(WHAT NEEDS TO BE DONE): From the listing below, restate word for word the lines from the line containing "Reconstruct this image" down through the line containing "wd.node_tree.nodes['Background'].inputs[1].default_value = 0.18". Exclude pictures.

(DATA TO PROCESS):

* BEGIN *

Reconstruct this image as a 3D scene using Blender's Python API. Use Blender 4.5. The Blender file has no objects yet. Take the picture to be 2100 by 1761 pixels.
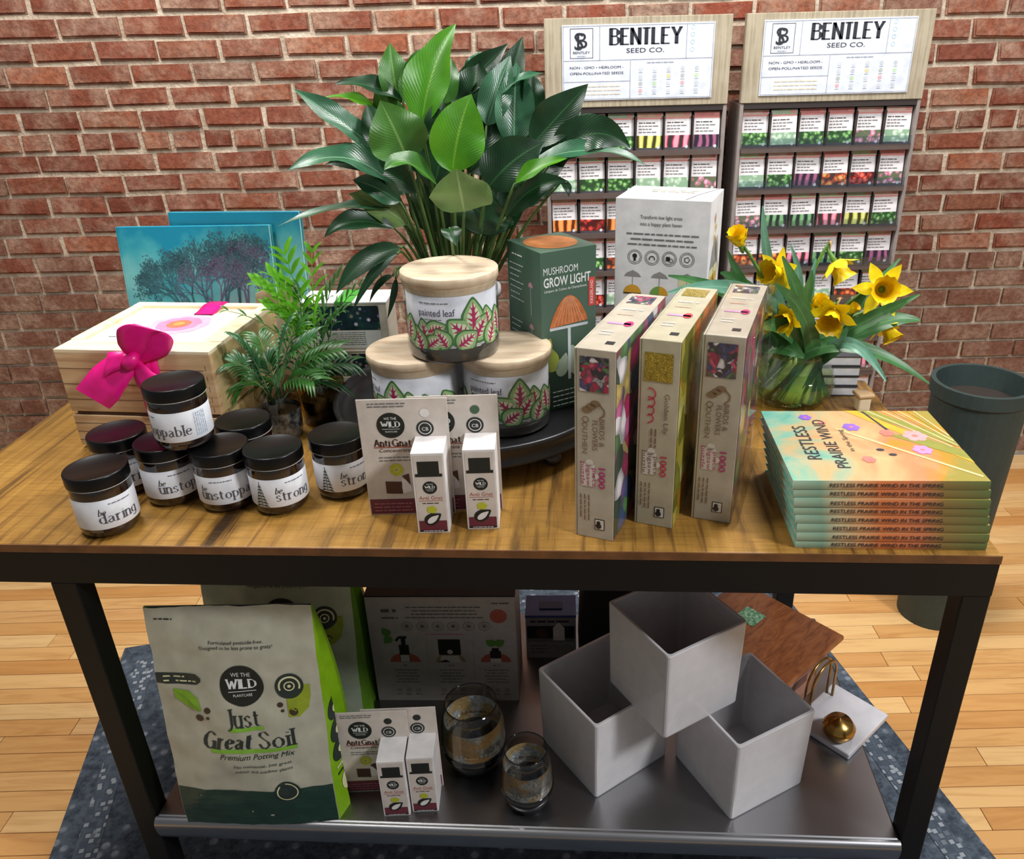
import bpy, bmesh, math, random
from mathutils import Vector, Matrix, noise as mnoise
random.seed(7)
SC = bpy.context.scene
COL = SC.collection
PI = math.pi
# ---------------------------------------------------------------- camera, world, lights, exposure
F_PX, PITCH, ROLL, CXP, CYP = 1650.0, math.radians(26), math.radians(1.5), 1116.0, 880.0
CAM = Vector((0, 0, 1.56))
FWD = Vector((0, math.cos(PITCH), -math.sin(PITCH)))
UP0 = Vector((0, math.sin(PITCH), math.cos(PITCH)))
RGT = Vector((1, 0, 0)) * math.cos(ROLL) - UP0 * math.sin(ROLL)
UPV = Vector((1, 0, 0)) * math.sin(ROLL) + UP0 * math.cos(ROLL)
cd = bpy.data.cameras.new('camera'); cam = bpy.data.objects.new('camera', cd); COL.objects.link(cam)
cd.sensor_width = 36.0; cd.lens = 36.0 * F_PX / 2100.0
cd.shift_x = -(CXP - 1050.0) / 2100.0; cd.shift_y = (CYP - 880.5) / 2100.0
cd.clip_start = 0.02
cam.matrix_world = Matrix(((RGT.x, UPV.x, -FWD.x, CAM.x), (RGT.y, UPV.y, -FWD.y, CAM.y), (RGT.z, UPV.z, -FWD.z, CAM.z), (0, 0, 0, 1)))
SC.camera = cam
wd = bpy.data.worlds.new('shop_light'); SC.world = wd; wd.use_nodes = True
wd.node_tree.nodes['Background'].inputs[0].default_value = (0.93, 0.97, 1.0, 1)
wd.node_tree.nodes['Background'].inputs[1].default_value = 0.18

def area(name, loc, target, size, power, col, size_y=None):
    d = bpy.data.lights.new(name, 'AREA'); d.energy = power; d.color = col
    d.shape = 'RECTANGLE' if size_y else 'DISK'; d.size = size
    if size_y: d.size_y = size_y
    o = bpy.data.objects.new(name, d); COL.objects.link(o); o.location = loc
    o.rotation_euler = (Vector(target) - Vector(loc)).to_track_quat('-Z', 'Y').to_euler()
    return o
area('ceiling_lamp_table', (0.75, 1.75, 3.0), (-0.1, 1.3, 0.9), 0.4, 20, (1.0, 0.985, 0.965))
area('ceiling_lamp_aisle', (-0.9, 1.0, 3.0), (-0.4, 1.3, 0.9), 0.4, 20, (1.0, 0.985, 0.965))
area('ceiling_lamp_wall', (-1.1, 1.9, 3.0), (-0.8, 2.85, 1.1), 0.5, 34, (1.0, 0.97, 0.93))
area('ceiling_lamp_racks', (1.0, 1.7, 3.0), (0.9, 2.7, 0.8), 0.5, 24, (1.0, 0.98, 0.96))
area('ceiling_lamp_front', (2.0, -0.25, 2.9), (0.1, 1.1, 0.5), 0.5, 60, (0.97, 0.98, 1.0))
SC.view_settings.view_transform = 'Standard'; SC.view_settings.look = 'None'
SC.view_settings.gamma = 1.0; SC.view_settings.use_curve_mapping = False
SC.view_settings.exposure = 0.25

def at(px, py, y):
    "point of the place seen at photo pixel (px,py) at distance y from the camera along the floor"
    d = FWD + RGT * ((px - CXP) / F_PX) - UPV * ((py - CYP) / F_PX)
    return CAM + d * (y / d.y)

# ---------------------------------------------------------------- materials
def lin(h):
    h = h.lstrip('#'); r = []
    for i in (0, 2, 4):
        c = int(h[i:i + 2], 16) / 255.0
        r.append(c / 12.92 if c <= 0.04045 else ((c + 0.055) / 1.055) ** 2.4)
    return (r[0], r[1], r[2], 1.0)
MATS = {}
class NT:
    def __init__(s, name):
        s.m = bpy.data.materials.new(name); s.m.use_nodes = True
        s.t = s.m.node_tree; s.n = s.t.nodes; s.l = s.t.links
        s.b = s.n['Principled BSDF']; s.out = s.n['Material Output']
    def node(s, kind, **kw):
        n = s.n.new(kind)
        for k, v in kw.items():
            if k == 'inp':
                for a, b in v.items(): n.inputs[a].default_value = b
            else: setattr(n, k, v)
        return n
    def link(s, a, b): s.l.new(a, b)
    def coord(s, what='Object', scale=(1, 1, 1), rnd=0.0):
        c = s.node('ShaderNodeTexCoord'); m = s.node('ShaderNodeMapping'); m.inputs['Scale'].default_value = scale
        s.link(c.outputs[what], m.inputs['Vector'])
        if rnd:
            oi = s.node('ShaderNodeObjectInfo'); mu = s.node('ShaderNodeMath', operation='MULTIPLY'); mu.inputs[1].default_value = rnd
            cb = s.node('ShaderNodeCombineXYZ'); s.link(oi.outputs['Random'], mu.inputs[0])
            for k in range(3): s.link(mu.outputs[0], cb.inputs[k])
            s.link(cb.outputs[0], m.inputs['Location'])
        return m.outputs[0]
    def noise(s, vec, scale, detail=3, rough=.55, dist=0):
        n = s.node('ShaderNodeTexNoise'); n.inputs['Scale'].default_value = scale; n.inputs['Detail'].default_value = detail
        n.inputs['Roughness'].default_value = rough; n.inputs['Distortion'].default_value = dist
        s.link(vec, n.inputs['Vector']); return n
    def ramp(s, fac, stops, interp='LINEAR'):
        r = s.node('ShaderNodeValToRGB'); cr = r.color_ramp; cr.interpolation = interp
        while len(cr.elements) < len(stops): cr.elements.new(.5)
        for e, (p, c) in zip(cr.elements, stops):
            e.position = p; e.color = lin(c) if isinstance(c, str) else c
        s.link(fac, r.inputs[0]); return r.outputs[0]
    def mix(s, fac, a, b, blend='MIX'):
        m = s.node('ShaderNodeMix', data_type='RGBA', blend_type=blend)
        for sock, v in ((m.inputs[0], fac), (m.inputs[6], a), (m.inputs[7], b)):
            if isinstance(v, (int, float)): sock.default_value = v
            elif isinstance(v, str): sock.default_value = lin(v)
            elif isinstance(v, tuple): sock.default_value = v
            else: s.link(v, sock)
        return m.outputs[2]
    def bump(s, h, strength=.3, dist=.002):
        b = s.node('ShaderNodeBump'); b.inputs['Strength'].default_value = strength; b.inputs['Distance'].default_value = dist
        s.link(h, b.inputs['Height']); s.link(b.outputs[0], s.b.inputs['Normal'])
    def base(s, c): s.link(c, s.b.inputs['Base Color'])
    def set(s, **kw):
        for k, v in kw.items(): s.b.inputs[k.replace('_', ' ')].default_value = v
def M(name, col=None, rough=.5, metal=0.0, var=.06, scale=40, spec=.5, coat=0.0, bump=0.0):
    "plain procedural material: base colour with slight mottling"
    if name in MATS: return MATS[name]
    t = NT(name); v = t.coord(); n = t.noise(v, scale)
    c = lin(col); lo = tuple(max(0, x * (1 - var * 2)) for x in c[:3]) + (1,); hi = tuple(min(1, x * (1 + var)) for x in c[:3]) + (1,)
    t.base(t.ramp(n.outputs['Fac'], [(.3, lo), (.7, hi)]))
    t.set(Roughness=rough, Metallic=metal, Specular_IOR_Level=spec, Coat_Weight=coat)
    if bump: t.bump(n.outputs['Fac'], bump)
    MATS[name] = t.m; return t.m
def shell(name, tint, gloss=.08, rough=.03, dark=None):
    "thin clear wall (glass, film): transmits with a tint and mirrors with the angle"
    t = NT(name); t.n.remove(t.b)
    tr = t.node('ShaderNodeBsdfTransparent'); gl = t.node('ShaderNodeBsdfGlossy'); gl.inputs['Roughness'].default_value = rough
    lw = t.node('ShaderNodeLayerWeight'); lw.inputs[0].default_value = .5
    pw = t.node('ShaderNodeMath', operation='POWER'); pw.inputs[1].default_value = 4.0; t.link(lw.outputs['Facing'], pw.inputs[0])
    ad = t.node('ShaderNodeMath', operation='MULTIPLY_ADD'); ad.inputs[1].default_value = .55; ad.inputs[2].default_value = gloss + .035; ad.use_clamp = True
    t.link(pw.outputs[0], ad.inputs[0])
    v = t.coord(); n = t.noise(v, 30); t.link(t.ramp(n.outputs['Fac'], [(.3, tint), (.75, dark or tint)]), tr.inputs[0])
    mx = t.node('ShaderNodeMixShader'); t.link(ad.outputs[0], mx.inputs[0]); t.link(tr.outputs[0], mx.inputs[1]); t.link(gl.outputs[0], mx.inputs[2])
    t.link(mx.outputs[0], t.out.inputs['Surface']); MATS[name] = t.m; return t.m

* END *
* BEGIN *

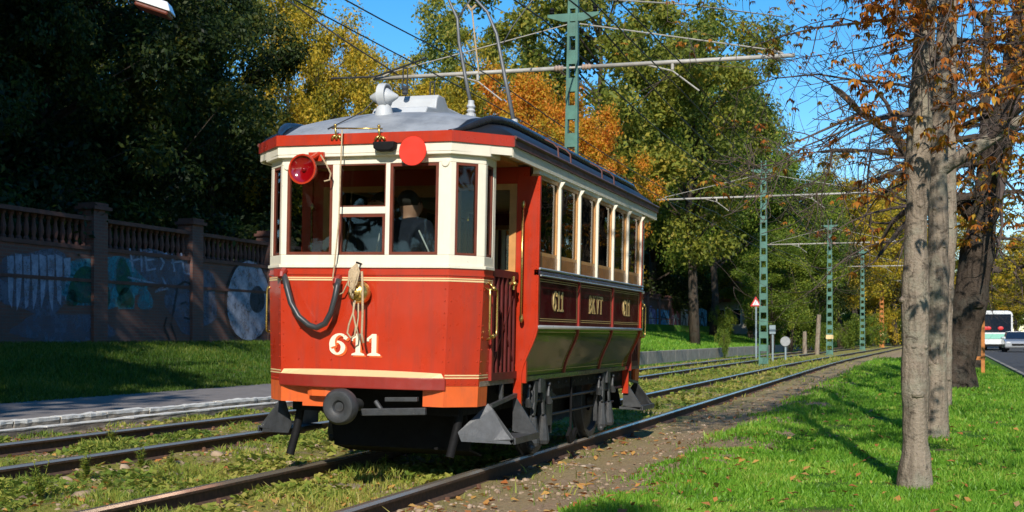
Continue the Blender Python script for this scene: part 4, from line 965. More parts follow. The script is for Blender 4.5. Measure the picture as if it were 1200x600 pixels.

* END *

(PROBLEM SOLUTION):
Reconstruct this image as a 3D scene using Blender's Python API. Use Blender 4.5. The Blender file has no objects yet. Take the picture to be 2100 by 1761 pixels.
import bpy, bmesh, math, random
from mathutils import Vector, Matrix, noise as mnoise
random.seed(7)
SC = bpy.context.scene
COL = SC.collection
PI = math.pi
# ---------------------------------------------------------------- camera, world, lights, exposure
F_PX, PITCH, ROLL, CXP, CYP = 1650.0, math.radians(26), math.radians(1.5), 1116.0, 880.0
CAM = Vector((0, 0, 1.56))
FWD = Vector((0, math.cos(PITCH), -math.sin(PITCH)))
UP0 = Vector((0, math.sin(PITCH), math.cos(PITCH)))
RGT = Vector((1, 0, 0)) * math.cos(ROLL) - UP0 * math.sin(ROLL)
UPV = Vector((1, 0, 0)) * math.sin(ROLL) + UP0 * math.cos(ROLL)
cd = bpy.data.cameras.new('camera'); cam = bpy.data.objects.new('camera', cd); COL.objects.link(cam)
cd.sensor_width = 36.0; cd.lens = 36.0 * F_PX / 2100.0
cd.shift_x = -(CXP - 1050.0) / 2100.0; cd.shift_y = (CYP - 880.5) / 2100.0
cd.clip_start = 0.02
cam.matrix_world = Matrix(((RGT.x, UPV.x, -FWD.x, CAM.x), (RGT.y, UPV.y, -FWD.y, CAM.y), (RGT.z, UPV.z, -FWD.z, CAM.z), (0, 0, 0, 1)))
SC.camera = cam
wd = bpy.data.worlds.new('shop_light'); SC.world = wd; wd.use_nodes = True
wd.node_tree.nodes['Background'].inputs[0].default_value = (0.93, 0.97, 1.0, 1)
wd.node_tree.nodes['Background'].inputs[1].default_value = 0.18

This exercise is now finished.